* [EXTRACTED ENTRIES]:
◆ ◆ ◆ ◆
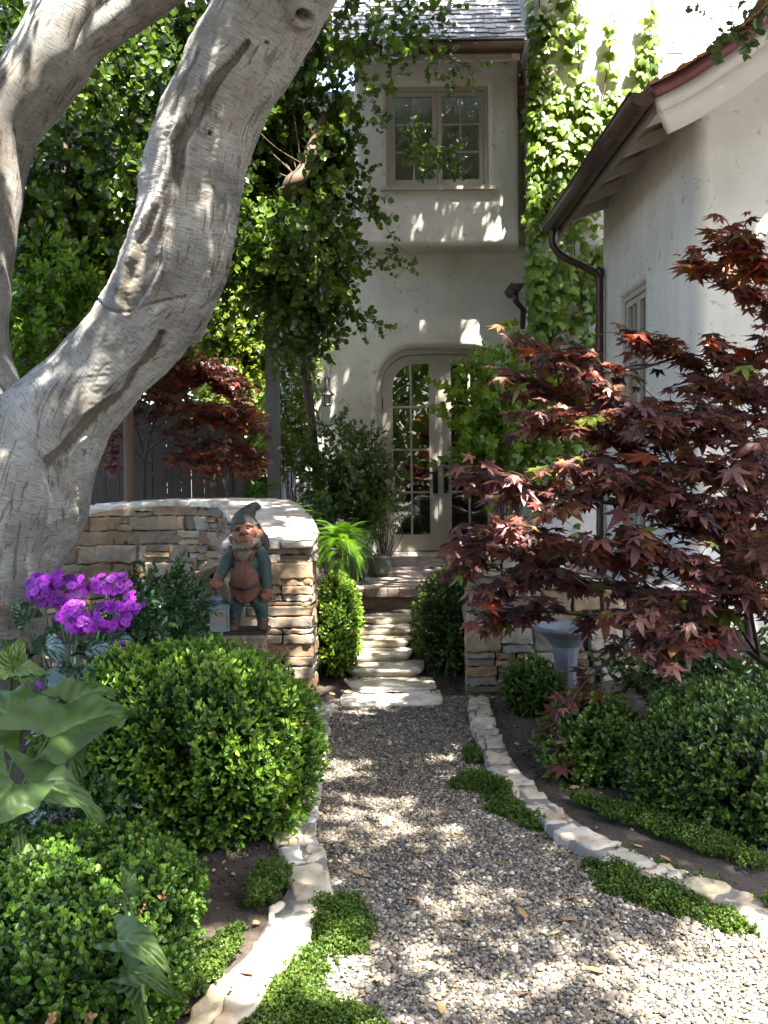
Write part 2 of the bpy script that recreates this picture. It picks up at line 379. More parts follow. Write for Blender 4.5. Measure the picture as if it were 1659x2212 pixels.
◆ ◆ ◆ ◆
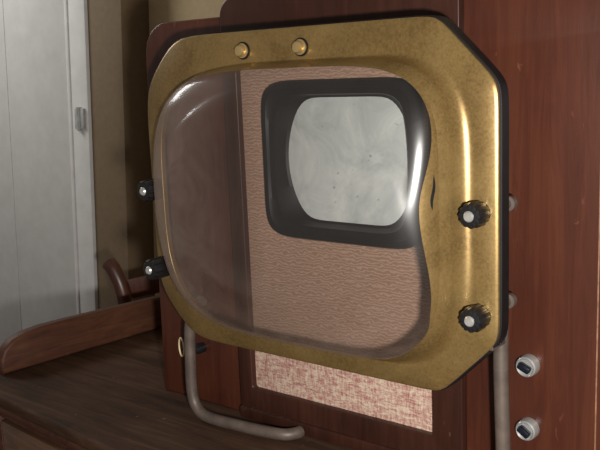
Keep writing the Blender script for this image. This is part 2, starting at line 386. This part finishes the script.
◆ ◆ ◆ ◆
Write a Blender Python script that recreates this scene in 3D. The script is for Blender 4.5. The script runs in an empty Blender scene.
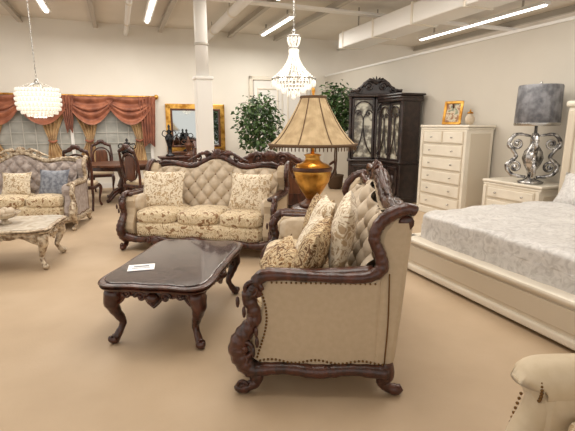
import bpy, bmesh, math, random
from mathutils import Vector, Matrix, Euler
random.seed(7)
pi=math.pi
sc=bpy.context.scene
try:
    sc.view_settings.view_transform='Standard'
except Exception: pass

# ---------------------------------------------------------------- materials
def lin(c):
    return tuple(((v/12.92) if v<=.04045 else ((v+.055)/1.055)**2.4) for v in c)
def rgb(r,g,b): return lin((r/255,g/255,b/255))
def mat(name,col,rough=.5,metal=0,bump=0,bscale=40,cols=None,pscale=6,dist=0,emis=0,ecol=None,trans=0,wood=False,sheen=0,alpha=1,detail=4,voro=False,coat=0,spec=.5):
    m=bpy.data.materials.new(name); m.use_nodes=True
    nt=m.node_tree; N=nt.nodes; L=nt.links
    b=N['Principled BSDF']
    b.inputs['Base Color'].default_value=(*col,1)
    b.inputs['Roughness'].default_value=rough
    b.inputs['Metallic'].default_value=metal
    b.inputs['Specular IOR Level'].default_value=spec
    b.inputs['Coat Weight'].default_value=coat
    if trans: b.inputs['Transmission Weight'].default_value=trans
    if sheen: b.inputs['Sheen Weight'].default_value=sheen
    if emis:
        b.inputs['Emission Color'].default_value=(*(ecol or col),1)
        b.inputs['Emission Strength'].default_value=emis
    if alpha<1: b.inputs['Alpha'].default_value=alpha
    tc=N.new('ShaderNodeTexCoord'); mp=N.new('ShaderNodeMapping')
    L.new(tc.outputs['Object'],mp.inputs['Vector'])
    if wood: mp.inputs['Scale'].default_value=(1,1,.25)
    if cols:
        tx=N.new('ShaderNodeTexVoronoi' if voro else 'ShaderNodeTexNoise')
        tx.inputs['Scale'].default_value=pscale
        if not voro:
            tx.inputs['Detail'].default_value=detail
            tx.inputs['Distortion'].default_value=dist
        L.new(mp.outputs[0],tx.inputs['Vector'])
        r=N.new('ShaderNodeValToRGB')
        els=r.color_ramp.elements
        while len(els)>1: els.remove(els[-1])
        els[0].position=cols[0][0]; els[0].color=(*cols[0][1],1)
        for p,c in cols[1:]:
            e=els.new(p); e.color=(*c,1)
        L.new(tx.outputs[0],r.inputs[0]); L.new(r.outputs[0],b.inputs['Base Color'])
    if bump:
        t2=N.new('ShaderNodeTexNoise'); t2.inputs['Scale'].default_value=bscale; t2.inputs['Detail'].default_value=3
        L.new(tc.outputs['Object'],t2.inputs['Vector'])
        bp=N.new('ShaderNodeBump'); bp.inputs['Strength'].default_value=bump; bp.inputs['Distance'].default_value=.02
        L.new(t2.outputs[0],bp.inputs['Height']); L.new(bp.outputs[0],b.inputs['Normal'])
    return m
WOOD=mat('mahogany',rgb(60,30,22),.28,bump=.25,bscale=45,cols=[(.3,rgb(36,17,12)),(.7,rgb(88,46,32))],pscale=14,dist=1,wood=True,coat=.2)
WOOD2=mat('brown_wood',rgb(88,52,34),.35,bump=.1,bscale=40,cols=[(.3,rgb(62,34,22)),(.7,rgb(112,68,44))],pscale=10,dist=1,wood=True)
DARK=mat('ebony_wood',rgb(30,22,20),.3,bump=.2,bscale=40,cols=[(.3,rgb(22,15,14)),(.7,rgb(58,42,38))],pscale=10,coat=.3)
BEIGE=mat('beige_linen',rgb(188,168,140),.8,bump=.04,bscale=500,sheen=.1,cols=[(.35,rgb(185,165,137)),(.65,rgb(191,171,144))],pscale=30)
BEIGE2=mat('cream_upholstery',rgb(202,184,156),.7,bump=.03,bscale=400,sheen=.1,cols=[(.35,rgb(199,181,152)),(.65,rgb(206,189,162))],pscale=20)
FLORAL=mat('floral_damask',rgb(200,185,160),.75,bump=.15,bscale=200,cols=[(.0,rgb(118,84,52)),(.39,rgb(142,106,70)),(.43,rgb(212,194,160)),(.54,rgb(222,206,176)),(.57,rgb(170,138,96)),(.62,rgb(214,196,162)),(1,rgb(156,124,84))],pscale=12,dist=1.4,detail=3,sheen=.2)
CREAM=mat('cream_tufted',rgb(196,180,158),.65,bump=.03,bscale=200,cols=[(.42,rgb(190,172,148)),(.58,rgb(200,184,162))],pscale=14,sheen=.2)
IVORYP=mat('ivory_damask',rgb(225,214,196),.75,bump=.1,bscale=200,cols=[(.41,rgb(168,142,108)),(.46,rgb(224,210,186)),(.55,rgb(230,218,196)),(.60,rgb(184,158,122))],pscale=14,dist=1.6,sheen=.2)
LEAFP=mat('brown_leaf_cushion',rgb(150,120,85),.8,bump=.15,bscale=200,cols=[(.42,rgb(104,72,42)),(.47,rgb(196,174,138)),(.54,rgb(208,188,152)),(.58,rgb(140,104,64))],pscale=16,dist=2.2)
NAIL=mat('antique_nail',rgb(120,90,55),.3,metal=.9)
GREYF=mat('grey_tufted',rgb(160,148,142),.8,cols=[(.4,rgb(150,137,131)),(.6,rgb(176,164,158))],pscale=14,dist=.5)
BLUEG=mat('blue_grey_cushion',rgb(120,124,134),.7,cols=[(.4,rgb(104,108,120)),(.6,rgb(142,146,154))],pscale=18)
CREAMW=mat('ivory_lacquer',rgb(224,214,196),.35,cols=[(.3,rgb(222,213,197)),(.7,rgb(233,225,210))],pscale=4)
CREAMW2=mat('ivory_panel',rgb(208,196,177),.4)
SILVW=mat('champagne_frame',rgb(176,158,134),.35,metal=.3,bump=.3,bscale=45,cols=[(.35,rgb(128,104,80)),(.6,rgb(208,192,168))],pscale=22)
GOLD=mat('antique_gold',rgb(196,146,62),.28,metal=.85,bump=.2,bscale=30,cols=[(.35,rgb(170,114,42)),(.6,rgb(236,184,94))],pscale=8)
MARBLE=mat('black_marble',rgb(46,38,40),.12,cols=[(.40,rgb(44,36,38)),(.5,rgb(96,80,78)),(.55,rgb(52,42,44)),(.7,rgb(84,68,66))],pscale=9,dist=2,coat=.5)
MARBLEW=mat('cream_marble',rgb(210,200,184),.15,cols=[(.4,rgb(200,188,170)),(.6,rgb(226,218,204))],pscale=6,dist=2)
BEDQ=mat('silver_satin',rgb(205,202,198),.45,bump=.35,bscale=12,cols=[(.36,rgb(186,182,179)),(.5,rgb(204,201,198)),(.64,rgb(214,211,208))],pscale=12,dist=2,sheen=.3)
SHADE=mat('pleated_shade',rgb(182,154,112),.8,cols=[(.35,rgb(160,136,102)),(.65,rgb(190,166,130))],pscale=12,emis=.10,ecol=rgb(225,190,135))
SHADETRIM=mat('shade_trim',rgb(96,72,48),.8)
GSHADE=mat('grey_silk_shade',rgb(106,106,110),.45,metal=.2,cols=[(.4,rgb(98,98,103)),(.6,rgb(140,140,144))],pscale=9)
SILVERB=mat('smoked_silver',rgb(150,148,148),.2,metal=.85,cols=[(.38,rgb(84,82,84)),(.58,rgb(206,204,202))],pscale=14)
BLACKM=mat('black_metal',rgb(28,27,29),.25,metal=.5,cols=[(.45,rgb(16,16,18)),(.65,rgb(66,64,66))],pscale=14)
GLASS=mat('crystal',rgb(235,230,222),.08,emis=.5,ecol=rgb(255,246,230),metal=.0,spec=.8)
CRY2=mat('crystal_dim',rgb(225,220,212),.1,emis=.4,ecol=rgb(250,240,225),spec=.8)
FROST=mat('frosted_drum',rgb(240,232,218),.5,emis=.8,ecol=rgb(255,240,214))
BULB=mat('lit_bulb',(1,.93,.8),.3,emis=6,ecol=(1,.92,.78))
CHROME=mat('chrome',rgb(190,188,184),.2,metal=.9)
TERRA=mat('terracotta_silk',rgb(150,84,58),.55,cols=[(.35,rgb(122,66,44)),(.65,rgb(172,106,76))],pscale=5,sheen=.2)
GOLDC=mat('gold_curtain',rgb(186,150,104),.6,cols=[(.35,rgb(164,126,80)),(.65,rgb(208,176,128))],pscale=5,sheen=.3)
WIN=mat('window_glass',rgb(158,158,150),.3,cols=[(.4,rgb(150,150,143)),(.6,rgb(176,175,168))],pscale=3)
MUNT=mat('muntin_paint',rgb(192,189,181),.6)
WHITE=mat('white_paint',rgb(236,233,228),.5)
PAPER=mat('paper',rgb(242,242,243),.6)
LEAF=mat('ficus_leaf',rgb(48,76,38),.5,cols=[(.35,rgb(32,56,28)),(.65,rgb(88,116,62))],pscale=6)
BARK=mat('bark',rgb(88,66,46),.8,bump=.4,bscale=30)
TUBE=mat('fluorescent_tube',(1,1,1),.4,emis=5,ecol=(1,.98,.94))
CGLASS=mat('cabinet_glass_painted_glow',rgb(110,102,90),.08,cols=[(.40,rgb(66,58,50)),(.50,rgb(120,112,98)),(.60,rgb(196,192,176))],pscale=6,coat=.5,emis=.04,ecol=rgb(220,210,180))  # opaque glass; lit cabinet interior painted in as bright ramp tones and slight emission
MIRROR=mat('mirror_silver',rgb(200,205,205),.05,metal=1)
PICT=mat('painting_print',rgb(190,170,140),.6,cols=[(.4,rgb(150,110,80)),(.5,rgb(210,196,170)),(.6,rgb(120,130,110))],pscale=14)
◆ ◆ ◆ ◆
* [REQUIRED WORK]: Identify the lines in the entries that hold "script" and return each one.

* [CORRECT OUTPUT]:
Write part 2 of the bpy script that recreates this picture. It picks up at line 379. More parts follow. Write for Blender 4.5. Measure the picture as if it were 1659x2212 pixels.
Keep writing the Blender script for this image. This is part 2, starting at line 386. This part finishes the script.
Write a Blender Python script that recreates this scene in 3D. The script is for Blender 4.5. The script runs in an empty Blender scene.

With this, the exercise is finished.